Hafız Esed’in kardeşi Rıfat Esed’in 1982’de 27 gün boyunca Hama’daki yıkımdan sonra şehri dolaşırken cuma namazı için bir araya gelen erkekleri gördüğünde "Hama’da hala erkek mi var?" diyerek bir daha operasyon yapıp 5 bine yakın sivil katletmesini öğrendik. Beşşar zamanında da benzer olaylar. Hizb... ve Şii milislerin de hakeza... Bunları Filistin temizler mi acaba? Büyük ve gerçek tevbe lazım.
Aman Allah'ım.. Hala bunlar yokmuş gibi davrananlar rüyalarında görse keşke. İmkan olsa sembolik olarak oraya tıkılsalar birkaç ay. Başka ne diyeyim. Zira sözün bittiği yerdeyiz.
Pres makineleri de baştan başa bir zulüm aracı.. Onu da anlattılar.
*
Suriyeliler 60 yıllık zulüm rejimini yeni devirmişler. Bundan önce 13 yıl boyunca süren bir iç savaş olmuş. Herkes bir yana dağılmış, insanlar yeni yeni evlerine dönme telaşında. Birilerinin şöyle dediğini duyar gibiyim, Abd’ye dik kafalılık yap, İsrail’e saldır, o zaman yiğitliğini görelim. Neymiş, Abd ile görüşmüşler. Demek ki onların çocuğu. Varılan sonuçları buymuş. Demiyorlar ki, Amerika yıllardır başına ödül koyduğu adamla görüşmek zorunda kalmış. Onlar bile devrimi farketmişler. Neden böyle yorumlanmasın mesela? Yahu siz kendi çocuğunuz Esed’in yaptıklarını görmeden etmeden nasıl da pişkince söylüyorsunuz bunları? Sizin çocuğunuz İsrail’den geri kalan yanı mı var? Neymiş, onun sayesinde İsrail’e füzeler atmışlar. Neyse burada duralım…

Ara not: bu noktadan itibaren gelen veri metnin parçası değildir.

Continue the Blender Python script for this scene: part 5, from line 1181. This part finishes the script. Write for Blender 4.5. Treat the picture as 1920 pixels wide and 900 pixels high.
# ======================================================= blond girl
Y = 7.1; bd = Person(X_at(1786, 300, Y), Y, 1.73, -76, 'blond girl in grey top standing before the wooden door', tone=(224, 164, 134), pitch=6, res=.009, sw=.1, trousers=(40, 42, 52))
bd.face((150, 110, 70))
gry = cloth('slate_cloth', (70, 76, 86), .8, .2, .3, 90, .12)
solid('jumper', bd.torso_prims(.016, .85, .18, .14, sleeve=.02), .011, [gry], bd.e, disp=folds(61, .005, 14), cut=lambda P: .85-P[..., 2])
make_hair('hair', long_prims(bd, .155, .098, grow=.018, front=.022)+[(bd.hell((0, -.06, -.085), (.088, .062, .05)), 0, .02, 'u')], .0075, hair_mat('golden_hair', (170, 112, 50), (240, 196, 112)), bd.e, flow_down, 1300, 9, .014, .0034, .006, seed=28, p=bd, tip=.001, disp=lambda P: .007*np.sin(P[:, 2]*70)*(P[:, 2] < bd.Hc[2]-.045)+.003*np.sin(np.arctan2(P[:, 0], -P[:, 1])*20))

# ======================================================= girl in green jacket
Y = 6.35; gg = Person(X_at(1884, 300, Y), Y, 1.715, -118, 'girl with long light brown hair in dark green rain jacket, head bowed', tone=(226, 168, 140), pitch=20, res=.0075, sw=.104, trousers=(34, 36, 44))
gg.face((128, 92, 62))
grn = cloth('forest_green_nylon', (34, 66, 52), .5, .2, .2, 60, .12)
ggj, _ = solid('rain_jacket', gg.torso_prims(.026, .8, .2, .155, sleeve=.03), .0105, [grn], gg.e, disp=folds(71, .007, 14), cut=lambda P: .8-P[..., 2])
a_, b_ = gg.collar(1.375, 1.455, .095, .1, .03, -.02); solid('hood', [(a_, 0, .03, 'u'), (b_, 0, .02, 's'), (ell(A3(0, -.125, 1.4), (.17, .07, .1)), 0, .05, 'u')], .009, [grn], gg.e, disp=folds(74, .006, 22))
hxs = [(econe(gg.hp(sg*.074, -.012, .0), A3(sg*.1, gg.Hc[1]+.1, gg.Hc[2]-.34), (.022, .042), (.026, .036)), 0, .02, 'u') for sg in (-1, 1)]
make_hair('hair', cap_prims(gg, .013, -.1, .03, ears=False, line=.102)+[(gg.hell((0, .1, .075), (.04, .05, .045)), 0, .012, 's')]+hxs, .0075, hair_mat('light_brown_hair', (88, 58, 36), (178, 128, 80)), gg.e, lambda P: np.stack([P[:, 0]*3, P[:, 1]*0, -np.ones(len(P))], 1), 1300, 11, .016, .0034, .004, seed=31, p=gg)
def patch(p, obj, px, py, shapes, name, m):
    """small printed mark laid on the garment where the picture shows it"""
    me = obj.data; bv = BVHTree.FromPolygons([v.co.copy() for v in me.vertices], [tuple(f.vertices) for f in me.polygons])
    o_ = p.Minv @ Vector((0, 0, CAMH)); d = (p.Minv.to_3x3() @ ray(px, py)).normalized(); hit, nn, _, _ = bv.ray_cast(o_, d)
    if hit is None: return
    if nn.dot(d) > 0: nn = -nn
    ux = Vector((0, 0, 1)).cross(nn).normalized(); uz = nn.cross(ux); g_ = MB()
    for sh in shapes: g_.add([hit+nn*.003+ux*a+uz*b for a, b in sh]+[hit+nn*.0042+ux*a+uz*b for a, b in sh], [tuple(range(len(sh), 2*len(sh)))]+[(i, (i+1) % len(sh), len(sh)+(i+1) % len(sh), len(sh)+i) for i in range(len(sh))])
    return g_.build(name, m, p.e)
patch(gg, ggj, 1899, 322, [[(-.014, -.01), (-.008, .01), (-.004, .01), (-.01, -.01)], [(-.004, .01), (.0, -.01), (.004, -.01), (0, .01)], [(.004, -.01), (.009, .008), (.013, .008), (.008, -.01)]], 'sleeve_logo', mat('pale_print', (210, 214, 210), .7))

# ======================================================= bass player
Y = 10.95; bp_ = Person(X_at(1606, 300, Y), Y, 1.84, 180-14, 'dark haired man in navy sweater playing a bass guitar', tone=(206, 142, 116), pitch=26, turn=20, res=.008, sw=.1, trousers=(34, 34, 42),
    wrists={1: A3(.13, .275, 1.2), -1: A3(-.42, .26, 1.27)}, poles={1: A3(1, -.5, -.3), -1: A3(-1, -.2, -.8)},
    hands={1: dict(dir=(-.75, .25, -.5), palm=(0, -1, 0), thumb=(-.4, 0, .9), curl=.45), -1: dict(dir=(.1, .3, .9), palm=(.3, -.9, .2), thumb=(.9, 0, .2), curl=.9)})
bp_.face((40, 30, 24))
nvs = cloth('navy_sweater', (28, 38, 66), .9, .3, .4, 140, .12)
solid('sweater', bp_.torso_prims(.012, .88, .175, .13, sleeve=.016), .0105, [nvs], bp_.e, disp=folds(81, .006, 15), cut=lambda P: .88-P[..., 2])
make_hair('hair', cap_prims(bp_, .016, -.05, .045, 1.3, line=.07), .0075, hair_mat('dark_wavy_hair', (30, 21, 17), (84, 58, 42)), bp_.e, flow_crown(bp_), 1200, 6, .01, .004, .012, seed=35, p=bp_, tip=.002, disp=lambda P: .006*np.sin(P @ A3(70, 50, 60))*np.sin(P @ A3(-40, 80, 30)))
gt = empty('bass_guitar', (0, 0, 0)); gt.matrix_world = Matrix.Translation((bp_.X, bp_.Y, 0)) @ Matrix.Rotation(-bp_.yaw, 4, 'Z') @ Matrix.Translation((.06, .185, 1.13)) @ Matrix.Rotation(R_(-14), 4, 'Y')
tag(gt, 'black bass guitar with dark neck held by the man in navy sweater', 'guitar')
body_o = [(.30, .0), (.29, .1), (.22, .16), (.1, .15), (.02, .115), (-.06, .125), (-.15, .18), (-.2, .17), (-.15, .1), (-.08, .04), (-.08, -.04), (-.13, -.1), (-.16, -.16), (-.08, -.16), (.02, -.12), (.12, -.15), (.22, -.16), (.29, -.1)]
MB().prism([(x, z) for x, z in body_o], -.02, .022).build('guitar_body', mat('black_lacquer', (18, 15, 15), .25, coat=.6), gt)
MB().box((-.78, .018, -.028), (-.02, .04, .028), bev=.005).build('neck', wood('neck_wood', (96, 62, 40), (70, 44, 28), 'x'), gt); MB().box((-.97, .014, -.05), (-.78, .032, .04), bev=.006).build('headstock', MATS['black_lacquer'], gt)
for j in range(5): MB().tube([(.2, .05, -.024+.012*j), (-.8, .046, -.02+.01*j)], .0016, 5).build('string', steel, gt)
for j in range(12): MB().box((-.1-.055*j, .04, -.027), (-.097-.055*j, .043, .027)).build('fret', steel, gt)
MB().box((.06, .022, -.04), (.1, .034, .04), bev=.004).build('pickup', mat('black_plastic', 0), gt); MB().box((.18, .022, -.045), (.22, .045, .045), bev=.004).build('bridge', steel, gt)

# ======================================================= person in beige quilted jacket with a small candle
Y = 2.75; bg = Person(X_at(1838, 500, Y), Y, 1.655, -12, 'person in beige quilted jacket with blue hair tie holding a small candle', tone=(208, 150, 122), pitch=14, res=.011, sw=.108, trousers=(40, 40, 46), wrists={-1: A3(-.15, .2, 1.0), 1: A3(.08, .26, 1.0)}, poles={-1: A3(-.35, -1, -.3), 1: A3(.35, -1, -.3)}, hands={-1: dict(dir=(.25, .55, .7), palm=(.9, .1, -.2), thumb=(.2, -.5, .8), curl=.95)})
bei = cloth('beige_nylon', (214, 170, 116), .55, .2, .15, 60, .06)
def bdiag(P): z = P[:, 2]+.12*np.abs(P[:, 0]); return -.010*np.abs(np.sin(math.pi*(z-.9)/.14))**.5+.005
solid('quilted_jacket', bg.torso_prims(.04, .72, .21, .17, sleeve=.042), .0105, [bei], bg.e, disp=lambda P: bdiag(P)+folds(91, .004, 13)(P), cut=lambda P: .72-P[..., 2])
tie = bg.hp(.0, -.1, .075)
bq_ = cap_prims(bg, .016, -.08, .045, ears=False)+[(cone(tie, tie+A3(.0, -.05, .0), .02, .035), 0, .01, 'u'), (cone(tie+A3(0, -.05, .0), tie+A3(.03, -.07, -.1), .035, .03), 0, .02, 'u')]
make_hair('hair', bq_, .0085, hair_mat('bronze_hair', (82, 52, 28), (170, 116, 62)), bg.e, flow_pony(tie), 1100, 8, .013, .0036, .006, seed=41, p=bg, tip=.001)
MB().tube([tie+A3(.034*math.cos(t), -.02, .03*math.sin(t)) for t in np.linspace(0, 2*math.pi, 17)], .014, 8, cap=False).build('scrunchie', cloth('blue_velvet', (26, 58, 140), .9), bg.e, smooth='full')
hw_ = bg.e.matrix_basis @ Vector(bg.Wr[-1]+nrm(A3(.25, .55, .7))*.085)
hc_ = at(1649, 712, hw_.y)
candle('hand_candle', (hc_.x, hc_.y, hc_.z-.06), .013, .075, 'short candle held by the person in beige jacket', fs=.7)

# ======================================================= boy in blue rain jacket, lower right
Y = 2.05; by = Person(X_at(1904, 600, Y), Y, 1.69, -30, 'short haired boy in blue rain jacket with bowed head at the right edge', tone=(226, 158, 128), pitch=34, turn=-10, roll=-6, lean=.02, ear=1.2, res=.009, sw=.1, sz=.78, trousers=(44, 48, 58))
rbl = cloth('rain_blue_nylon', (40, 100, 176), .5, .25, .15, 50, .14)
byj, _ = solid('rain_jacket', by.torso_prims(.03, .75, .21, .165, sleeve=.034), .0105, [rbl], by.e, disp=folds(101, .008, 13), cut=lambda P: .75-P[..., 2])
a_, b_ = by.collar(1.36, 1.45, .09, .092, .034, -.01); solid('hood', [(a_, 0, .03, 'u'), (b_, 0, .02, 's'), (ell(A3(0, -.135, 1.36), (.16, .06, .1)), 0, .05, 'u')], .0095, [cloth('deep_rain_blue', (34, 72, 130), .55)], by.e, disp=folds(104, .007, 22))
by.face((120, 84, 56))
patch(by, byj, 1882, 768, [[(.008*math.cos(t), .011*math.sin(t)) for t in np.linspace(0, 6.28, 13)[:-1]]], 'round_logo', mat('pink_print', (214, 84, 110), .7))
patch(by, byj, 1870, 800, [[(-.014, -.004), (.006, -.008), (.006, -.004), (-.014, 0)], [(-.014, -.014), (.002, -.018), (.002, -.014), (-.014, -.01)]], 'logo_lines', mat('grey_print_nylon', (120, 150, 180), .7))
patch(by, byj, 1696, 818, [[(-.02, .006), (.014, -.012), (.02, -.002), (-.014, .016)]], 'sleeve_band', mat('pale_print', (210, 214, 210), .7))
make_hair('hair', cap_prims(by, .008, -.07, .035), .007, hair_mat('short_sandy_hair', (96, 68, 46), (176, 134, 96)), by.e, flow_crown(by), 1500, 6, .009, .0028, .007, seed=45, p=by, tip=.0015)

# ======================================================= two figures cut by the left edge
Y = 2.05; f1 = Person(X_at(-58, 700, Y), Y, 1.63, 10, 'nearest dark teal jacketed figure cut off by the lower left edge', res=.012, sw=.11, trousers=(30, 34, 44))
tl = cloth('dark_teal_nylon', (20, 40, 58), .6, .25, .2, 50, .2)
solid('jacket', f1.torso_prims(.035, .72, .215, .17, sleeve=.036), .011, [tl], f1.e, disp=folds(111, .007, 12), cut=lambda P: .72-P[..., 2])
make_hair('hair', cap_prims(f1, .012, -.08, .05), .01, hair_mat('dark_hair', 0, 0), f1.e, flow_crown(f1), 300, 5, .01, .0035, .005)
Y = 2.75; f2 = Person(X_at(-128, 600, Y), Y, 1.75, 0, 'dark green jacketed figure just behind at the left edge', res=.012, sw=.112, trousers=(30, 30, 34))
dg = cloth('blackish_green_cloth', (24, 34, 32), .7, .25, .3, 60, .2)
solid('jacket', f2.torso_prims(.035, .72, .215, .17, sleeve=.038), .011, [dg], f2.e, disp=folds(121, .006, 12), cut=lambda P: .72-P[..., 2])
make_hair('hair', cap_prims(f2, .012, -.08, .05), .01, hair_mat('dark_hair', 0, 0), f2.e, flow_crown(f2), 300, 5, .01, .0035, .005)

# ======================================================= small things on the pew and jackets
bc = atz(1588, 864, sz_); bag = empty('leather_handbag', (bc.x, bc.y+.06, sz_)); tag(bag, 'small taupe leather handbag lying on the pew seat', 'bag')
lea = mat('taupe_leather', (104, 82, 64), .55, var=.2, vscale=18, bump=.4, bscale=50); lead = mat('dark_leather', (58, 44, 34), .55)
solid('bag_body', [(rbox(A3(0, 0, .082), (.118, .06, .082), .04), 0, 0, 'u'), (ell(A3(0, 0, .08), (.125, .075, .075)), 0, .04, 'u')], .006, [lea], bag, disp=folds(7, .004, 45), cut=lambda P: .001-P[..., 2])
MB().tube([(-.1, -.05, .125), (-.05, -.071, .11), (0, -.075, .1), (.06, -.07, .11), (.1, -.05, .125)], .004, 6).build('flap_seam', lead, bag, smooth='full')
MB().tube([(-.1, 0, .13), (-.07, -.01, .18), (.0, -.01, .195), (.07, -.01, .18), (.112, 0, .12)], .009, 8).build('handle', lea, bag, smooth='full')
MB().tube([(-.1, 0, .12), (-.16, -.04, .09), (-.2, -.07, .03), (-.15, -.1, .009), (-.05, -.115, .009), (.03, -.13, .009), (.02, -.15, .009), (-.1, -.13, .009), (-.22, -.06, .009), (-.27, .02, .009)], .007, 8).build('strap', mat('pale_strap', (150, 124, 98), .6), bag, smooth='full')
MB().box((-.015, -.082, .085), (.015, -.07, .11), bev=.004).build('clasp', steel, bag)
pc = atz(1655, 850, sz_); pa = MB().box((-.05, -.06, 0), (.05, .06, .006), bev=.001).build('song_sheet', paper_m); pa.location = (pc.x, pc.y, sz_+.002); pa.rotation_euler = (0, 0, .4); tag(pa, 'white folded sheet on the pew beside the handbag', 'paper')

Biz Arap körfez ülkelerinin batının kuklası olduğunu bilir ve söyleriz. Meğer aklı başında sandımığımız devlet (İran), vahşi bir diktatör besliyormuş. Suriyeli kardeşlerimiz devrim yaptıktan sonra ayrıntıları öğrendik.
Suriye’nin toparlanması için belki 50 yıl gerek. Bunun için siyaset zeminine ihtiyacı var. Barışa ihtiyacı var.
Gönlümüzden geçenin Müslüman ülkelerin Allah’ın kitabı etrafında bir araya gelmesi ve gerçek birlik kurması. İnşaallah o günleri de görürüz.